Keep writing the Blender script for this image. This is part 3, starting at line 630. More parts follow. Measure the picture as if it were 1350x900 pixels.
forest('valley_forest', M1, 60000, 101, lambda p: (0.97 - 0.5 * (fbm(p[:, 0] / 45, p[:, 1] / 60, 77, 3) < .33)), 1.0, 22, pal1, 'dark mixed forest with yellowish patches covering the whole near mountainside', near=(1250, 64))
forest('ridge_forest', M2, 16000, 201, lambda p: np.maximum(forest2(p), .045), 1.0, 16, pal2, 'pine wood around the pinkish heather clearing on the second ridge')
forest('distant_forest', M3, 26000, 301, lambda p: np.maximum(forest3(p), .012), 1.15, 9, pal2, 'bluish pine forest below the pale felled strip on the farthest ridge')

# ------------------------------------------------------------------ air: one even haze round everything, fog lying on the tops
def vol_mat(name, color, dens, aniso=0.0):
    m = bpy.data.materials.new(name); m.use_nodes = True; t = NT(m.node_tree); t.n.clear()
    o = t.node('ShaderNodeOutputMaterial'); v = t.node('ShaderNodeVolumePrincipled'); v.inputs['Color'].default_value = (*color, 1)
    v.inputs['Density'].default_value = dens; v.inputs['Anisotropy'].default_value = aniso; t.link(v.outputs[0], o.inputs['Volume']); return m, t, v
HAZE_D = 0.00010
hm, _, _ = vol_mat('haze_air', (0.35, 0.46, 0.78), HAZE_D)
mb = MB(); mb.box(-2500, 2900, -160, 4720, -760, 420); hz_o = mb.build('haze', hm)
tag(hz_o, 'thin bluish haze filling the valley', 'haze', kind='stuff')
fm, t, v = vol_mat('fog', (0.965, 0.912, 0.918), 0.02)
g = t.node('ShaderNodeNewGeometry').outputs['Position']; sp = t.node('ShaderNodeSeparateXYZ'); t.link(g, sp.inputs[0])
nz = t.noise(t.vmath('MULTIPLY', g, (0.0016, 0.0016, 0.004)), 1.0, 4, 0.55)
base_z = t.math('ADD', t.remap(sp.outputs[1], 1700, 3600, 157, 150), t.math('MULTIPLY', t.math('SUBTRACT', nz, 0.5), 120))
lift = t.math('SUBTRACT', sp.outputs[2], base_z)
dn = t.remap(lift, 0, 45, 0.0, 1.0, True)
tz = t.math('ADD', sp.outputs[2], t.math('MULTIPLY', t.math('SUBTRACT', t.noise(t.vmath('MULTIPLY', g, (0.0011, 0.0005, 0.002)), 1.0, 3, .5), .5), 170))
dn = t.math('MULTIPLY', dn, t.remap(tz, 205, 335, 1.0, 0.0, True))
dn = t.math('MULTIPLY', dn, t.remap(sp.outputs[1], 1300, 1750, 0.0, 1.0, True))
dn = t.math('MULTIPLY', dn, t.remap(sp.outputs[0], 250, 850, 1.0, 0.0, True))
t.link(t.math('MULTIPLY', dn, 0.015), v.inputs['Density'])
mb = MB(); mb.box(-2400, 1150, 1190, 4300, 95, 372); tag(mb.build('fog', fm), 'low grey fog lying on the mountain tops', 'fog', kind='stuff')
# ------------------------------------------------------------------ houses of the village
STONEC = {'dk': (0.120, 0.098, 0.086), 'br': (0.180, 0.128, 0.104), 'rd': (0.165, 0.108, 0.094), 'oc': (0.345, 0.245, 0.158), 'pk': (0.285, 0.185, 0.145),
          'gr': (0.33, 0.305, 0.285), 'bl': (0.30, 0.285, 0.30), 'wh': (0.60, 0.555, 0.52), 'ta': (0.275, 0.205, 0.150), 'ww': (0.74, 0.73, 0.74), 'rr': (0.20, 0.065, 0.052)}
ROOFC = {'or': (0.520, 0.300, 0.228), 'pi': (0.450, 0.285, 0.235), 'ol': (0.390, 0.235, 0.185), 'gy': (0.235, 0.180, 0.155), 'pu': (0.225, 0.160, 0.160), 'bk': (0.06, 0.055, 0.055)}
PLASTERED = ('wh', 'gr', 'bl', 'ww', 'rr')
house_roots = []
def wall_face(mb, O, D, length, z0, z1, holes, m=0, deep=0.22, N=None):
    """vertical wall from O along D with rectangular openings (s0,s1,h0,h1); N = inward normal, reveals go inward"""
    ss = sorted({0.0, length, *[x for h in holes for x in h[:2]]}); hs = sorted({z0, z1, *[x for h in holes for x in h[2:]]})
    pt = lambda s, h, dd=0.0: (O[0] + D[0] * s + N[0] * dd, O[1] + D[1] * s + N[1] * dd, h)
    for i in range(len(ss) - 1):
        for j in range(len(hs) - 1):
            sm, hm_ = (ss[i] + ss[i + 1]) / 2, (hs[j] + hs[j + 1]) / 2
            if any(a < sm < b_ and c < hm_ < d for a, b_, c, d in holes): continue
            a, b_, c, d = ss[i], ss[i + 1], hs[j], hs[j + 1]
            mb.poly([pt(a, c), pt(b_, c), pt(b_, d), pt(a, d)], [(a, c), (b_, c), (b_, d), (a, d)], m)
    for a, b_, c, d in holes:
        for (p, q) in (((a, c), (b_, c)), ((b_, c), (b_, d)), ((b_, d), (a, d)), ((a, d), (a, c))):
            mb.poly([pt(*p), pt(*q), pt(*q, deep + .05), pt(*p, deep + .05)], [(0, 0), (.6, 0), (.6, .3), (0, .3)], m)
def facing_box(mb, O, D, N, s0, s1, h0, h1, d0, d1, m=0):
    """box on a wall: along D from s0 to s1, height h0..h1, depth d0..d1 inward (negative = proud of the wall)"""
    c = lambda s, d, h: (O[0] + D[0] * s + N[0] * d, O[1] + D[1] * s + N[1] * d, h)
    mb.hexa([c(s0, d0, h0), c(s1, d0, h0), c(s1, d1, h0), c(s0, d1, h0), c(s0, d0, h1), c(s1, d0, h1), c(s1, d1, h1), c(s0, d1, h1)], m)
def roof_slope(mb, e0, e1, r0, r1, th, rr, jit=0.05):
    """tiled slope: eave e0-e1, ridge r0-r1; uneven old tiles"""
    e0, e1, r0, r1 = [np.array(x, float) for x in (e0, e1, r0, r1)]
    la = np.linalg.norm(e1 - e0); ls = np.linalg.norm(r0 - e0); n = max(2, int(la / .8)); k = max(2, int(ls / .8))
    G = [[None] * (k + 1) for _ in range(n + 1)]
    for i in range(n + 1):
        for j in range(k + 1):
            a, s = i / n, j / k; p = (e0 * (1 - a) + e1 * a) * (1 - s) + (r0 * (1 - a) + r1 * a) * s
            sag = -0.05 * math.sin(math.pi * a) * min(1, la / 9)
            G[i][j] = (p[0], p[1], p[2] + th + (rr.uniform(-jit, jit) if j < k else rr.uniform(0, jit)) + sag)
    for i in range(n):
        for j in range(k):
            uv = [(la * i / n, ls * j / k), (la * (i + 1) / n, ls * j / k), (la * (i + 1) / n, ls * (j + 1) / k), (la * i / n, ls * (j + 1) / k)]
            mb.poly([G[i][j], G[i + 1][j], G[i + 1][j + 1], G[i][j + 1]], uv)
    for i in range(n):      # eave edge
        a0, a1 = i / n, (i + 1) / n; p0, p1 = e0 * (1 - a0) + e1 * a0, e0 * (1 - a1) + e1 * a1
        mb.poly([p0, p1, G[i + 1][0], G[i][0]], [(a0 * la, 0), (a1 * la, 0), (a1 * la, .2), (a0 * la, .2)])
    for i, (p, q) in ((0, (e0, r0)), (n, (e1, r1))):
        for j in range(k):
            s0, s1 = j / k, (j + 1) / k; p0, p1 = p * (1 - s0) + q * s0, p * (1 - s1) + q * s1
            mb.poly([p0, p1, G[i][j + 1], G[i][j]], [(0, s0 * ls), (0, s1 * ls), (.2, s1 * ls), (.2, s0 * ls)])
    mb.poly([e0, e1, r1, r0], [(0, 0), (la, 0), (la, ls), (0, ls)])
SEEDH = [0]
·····
Scan the listing above and identify each line holding the string "bluish"; copy every such line.

** The output **
forest('distant_forest', M3, 26000, 301, lambda p: np.maximum(forest3(p), .012), 1.15, 9, pal2, 'bluish pine forest below the pale felled strip on the farthest ridge')
tag(hz_o, 'thin bluish haze filling the valley', 'haze', kind='stuff')